Scan the data below. Pull out each line where "that" occurs.
_____
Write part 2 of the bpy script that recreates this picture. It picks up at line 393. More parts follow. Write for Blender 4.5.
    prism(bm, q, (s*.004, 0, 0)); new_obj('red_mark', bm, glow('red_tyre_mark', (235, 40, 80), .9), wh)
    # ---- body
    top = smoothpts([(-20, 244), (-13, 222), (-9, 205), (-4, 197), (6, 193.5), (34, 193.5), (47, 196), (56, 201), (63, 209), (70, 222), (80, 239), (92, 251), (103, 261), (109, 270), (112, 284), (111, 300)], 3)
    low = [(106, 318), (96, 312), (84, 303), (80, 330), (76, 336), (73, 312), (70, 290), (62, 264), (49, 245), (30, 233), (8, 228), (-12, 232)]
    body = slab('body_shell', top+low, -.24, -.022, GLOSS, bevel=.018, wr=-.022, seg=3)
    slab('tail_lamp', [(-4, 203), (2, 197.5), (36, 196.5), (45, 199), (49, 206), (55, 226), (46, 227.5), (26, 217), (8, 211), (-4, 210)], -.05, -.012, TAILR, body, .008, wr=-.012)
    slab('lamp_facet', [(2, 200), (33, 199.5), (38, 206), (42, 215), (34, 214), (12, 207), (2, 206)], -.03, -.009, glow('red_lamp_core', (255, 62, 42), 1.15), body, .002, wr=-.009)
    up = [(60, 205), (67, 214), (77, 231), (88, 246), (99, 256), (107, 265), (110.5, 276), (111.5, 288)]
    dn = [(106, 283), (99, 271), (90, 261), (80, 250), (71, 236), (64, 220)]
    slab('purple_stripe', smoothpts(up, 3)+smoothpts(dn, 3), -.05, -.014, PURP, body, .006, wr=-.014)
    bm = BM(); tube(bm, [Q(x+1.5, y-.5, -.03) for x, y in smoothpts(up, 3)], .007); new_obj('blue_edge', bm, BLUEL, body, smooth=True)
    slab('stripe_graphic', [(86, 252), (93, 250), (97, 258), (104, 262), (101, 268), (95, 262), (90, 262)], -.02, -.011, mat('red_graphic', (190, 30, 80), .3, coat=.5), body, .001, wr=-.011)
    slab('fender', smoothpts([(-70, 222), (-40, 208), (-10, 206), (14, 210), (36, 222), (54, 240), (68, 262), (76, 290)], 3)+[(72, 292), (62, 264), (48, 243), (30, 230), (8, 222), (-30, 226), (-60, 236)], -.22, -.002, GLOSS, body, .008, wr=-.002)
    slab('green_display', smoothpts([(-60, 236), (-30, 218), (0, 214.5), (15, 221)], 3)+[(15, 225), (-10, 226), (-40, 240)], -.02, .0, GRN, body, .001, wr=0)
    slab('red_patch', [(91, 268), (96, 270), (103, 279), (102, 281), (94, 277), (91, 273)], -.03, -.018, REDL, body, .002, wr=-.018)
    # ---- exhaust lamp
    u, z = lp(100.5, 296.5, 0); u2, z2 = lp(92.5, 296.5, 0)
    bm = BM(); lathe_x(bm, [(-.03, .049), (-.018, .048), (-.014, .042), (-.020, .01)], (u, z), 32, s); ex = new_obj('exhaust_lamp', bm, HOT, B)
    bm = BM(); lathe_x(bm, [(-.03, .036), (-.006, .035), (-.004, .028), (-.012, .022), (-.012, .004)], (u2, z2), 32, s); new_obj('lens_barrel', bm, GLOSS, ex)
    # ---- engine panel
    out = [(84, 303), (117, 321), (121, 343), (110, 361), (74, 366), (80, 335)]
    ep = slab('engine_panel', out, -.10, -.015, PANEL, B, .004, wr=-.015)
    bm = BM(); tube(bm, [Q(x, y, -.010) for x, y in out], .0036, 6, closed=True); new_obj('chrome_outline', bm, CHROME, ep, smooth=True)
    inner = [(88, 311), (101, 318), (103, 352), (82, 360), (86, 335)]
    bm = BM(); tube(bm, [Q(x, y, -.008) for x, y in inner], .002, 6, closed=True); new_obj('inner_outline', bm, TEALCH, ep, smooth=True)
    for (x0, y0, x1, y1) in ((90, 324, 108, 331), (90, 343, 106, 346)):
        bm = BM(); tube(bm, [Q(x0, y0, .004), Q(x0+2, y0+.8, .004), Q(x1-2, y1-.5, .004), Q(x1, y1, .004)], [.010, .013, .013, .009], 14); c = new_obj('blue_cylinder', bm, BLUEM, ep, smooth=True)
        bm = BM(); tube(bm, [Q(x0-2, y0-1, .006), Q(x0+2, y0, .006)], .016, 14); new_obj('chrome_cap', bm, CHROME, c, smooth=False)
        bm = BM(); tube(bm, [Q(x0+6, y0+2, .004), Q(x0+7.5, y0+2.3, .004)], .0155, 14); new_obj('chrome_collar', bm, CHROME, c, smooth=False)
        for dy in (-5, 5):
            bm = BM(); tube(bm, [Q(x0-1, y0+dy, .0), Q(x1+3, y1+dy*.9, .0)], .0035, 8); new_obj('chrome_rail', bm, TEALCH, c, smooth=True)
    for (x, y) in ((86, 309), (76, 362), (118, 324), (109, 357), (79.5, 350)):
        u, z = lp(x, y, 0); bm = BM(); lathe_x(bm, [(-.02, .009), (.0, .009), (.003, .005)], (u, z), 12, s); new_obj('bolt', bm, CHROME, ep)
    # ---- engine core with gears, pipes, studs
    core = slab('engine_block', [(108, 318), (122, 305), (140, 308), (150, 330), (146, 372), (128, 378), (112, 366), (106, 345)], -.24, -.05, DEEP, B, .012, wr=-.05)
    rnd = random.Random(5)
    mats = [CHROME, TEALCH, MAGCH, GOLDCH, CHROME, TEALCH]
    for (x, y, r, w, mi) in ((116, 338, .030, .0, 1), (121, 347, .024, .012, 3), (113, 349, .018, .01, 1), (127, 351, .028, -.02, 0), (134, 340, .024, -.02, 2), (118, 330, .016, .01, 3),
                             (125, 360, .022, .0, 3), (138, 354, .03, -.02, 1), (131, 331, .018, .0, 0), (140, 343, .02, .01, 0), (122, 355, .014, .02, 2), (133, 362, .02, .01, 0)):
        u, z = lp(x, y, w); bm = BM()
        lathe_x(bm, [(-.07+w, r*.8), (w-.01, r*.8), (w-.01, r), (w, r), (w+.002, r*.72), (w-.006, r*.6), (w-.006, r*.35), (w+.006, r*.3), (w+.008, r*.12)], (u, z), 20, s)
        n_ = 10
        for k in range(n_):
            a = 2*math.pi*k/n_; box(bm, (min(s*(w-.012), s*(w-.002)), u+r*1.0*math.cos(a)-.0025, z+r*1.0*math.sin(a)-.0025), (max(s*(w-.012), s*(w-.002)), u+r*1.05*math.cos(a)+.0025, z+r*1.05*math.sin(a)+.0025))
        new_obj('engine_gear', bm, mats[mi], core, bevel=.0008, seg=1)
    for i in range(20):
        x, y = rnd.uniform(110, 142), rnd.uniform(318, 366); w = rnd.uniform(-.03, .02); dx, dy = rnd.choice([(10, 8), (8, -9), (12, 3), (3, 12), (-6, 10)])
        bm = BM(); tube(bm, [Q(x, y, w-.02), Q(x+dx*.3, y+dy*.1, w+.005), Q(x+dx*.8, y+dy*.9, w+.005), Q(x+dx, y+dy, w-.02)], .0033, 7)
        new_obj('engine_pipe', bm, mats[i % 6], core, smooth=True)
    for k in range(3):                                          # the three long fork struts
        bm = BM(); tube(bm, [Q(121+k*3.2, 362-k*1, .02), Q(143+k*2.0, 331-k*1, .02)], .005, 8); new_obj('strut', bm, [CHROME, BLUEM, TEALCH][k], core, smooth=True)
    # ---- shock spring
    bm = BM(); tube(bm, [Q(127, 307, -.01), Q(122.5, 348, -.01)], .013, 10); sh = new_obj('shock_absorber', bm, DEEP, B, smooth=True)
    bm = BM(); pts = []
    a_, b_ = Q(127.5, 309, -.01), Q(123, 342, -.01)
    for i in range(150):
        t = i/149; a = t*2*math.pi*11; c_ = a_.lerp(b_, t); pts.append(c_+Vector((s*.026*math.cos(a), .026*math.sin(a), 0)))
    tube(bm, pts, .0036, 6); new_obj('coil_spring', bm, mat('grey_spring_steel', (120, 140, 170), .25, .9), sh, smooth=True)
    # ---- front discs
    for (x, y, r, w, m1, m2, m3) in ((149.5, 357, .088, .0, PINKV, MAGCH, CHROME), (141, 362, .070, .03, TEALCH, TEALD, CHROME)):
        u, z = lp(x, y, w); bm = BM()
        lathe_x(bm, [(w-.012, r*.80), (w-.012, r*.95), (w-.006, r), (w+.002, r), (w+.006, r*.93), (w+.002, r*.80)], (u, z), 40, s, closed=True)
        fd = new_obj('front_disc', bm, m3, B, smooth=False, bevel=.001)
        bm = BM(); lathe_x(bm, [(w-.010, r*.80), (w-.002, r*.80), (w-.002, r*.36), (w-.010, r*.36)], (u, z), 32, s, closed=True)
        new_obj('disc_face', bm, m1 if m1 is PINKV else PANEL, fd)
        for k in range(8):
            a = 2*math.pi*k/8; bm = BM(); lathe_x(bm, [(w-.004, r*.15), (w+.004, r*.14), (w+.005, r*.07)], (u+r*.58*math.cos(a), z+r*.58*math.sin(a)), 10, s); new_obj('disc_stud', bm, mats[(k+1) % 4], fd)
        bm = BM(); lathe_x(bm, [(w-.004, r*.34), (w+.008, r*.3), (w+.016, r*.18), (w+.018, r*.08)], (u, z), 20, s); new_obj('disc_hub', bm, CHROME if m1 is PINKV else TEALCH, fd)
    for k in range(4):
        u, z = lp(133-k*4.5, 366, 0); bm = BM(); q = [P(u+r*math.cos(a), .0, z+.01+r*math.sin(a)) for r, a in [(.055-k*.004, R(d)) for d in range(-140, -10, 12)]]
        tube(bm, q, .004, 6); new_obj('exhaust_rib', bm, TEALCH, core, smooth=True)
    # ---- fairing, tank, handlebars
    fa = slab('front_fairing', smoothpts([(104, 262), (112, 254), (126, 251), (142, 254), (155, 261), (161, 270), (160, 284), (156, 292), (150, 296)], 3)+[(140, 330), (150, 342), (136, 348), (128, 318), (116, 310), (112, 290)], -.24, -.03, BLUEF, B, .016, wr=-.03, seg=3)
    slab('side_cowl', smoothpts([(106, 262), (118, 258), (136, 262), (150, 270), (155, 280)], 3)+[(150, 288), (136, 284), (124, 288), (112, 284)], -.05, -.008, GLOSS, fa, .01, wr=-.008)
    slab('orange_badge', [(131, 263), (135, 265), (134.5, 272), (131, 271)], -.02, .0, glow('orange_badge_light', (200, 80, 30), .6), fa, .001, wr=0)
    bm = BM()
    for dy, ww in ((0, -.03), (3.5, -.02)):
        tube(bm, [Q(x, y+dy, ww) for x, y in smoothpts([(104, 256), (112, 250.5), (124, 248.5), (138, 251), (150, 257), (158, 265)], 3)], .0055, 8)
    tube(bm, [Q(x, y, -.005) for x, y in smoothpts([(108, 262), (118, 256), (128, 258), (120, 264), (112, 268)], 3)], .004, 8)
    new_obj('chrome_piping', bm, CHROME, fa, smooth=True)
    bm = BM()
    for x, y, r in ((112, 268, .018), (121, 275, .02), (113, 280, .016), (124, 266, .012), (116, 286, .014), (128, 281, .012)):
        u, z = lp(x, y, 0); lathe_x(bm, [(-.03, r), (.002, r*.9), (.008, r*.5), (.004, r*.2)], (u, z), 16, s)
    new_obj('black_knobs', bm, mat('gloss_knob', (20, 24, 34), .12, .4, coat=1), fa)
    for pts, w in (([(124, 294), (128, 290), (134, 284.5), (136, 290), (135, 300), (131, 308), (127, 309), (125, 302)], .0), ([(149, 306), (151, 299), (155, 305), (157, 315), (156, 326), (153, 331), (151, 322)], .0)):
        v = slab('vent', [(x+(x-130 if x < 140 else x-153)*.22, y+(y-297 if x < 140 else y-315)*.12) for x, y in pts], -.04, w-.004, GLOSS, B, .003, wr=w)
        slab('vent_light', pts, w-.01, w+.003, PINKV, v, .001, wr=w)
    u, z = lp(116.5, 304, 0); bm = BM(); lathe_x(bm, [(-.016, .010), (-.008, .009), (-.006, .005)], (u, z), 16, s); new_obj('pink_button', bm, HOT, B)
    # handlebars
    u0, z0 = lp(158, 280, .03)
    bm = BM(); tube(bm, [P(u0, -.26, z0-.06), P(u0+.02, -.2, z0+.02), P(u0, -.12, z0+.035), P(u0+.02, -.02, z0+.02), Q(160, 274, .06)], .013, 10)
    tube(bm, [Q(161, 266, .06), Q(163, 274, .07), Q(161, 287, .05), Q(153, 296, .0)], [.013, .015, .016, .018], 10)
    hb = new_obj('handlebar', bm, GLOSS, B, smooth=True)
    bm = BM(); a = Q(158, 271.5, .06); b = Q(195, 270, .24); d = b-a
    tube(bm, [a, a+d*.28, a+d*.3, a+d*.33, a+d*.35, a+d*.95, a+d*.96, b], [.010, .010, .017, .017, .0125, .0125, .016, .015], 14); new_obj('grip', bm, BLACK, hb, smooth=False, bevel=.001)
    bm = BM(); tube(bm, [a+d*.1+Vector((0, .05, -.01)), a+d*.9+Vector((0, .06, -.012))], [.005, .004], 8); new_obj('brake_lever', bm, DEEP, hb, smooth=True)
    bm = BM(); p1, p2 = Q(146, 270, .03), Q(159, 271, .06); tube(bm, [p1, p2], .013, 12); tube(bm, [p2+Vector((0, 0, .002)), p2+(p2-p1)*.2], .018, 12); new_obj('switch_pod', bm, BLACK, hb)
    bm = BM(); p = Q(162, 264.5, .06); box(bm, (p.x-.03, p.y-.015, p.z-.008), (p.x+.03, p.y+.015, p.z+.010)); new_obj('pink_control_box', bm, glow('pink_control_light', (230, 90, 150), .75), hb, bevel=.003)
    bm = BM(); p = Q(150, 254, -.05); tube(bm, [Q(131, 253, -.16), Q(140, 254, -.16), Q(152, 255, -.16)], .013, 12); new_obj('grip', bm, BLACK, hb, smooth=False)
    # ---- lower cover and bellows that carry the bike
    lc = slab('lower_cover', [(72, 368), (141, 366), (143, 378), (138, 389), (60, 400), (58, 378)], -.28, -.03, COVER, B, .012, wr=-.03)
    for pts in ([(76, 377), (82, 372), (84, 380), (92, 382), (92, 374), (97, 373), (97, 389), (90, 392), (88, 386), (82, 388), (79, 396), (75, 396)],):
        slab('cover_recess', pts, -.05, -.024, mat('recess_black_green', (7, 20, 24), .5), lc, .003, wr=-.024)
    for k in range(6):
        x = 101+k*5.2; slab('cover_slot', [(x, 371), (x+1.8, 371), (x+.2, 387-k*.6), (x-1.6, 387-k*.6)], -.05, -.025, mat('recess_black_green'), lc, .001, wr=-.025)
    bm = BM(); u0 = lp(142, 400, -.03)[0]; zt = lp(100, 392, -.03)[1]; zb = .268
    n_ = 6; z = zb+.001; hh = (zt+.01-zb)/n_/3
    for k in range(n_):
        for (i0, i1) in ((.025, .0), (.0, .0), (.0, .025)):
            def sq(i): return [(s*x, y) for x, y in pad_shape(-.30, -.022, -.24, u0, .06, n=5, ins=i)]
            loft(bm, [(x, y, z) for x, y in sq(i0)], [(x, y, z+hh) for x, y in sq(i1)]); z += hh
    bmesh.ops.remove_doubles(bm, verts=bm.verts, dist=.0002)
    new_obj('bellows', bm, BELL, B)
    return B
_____
**Exercise output:**
Write part 2 of the bpy script that recreates this picture. It picks up at line 393. More parts follow. Write for Blender 4.5.
    # ---- lower cover and bellows that carry the bike